Retype the opening lines of the listing below, ending with the line that contains "PI = math.pi", and leave out any pictures.

#### Material

--------

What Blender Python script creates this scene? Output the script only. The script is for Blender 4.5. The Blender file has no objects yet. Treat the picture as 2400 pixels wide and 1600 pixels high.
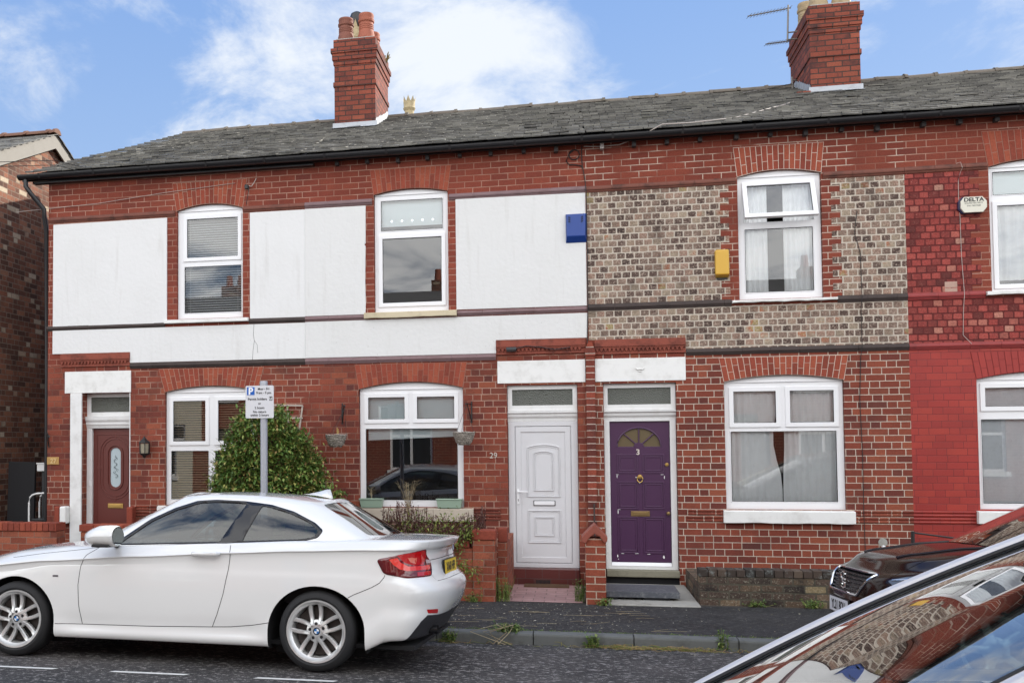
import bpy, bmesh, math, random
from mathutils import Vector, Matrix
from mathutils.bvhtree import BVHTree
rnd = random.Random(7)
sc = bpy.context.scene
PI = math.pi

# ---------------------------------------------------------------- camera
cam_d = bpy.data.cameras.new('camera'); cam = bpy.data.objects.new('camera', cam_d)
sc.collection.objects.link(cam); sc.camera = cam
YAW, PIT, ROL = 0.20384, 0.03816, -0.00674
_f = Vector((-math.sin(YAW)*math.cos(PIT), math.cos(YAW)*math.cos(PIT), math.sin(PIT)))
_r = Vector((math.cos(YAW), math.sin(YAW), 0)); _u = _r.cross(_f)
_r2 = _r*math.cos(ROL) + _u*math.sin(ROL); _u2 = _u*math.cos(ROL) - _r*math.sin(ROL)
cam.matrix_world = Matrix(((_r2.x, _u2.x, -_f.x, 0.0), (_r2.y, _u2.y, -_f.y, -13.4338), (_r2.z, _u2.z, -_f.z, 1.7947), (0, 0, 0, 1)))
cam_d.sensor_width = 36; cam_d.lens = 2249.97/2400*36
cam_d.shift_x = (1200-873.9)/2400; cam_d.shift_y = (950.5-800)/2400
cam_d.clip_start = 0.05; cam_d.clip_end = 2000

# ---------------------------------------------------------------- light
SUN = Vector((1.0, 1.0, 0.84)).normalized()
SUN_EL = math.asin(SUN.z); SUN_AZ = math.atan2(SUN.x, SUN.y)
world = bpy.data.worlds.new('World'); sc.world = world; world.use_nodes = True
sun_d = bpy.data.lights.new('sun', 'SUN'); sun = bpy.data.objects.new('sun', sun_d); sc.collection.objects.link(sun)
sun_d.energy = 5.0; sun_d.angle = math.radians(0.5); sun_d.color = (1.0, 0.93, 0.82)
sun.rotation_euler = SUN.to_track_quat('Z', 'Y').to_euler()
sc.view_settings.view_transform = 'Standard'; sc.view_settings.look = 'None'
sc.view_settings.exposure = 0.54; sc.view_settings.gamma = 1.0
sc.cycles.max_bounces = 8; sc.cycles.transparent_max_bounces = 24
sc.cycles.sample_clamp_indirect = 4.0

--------

#### Result
What Blender Python script creates this scene? Output the script only. The script is for Blender 4.5. The Blender file has no objects yet. Treat the picture as 2400 pixels wide and 1600 pixels high.
import bpy, bmesh, math, random
from mathutils import Vector, Matrix
from mathutils.bvhtree import BVHTree
rnd = random.Random(7)
sc = bpy.context.scene
PI = math.pi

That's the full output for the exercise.